Certo è soggettivo, tuttavia il cinema (talvolta partendo dalla narrativa) è stato in grado di creare personaggi considerati universalmente terrificanti: eccone alcuni.
Non c’è dubbio: la vita non è un film. Tuttavia, anche solo a mo’ di gioco, vi va di provare a immaginare la reazione che potremmo avere se incontrassimo per strada uno dei personaggi più spaventosi e terrificanti che il cinema e la narrativa hanno creato nell’ultimo mezzo secolo circa? Ad esempio un Freddy Krueger di “Nightmare on Elm Street” o, se il personaggio creato da Wes Craven ci sembra troppo oltre la realtà, un John Doe di “Seven”?!
Ancora: cosa ne direste di essere sottoposti alle cure di una Annie Wilkes, interpretata da una “assoluta”, incredibile Kathy Bates nel riuscitissimo “Misery non deve morire”, tratto dal best seller del maestro dell’horror Stephen King, oppure di essere noi a doverci prendere cura di una Regan MacNeil, posseduta niente meno che da Satana “in persona”, come nel fibrillante capolavoro (tanto letterario quanto cinematografico) de “L’esorcista”? E, ancora, cosa dire di Michael Myers di “Halloween”, dell’alieno di “Alien”, dell’uomo delle caramelle di “Candyman”, per arrivare fino all’altra madre di “Coraline”, all’uomo pallido de “Il labirinto del fauno” ed al signor Babadook dell’omonimo film?
Uh.. dite la verità: il solo riaffiorare nella memoria di questi personaggi fa venire i brividi, non è così (almeno per chi vi scrive, la situazione è proprio questa..!)?! Ci hanno letteralmente terrorizzato e non solo per la durata della pellicola, ma con ogni probabilità hanno anche popolato i nostri sogni, rendendoli incubi, chissà quante volte e per quanto a lungo.
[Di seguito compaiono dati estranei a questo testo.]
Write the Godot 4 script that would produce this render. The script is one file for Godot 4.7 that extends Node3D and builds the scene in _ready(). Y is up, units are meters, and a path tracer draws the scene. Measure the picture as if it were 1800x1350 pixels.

Ma come hanno fatto?
Il senso dell’orrore e l’esplorazione del terrore: ieri e oggi a confronto
Oggi la narrazione che si compie della cattiveria sta attraversando un periodo particolarmente diverso da quello caratteristico di soli pochi anni fa: l’anti-eroe è diventato il protagonista prevalente di un gran numero di storie letterarie e cinematografiche e la sua insensibilità, la sua efferatezza e l’assenza di qualsiasi scrupolo che contraddistingue il suo essere ed agire nel dedicarsi all’oggetto di devozione per antonomasia del nostro tempo – ovvero il danaro e con esso il potere – sono assurti quasi a modello di riferimento.
Solo pochi anni fa, invece, la situazione era ben diversa: la malvagità veniva presentata in tutta la sua tragicità, analizzata nelle sue complessità e sfaccettature, riconosciuta nella sua origine, dunque compresa e finanche compatita. Gli autori ne compivano una vera e propria analisi, particolarmente approfondita, scoprendone le cause e quindi consentendo attraverso la storia che queste esplodessero in tutta la loro orrifica drammaticità.
Il che in fondo è proprio lo scopo dell’horror: svelarci il sentimento del terrore, uno stato psichico di paura che, grazie all’esperienza del racconto, tuttavia resta relegato nella dimensione del fittizio e, per questo, dell’innocuo (al netto degli incubi notturni che possono averci causato!). E nei casi citati, che riguardano pensatori e scrittori sopraffini, veri e propri esploratori dell’animo umano, senza dubbio una palestra preziosissima di allenamento emotivo nei confronti del pericolo, della vulnerabilità e dell’esplorazione dei meandri psichici più oscuri di noi stessi.